From the August 16 broadcast of The Rush Limbaugh Show:
LIMBAUGH: And if it weren't for the EIB Network, we wouldn't be exposing this to you over and over again, as the drive-by media will do to George Allen. The Washington Post has done two days on this.
One of my -- one of my staff is Spanish and informs me that the word “macaca” in Spanish means “clown.” Well, I can see why that would affect somebody in an immigrant community. Yeah, callin' somebody a clown. That's worse than calling somebody a white “n-word.” I guess that's far worse than making fun of Mahatma Gandhi and other Indians pumping gas in St. Louis.*
[...]
LIMBAUGH: I'd forgotten that. Mr. Snerdly reminds me that [George H.W.] Bush 41 -- that'd been the '92 [presidential] campaign, right? -- called Clinton and Gore “a couple of Bozos,” and the drive-by media went nuts -- you can't call people clowns, I guess -- Bozos, macacas -- what have you.

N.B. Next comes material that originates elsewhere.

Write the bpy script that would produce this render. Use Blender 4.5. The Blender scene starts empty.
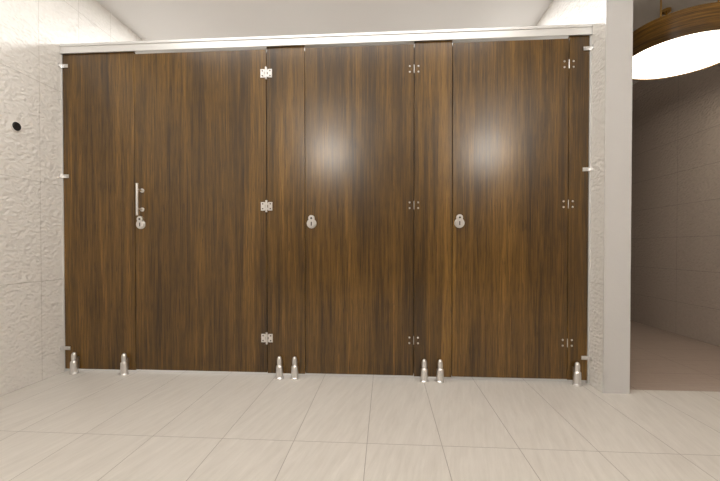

Originally, this text linked to video of comments made by Sen. Joseph Biden (D-DE) in June. However, Limbaugh appears to have been referring to a January 2004 speech by Sen. Hillary Rodham Clinton (D-NY), in which, according to the Associated Press, the senator “introduced a quote from Gandhi by saying, 'He ran a gas station down in St. Louis.' ” Clinton later apologized for the comment. Media Matters regrets the error.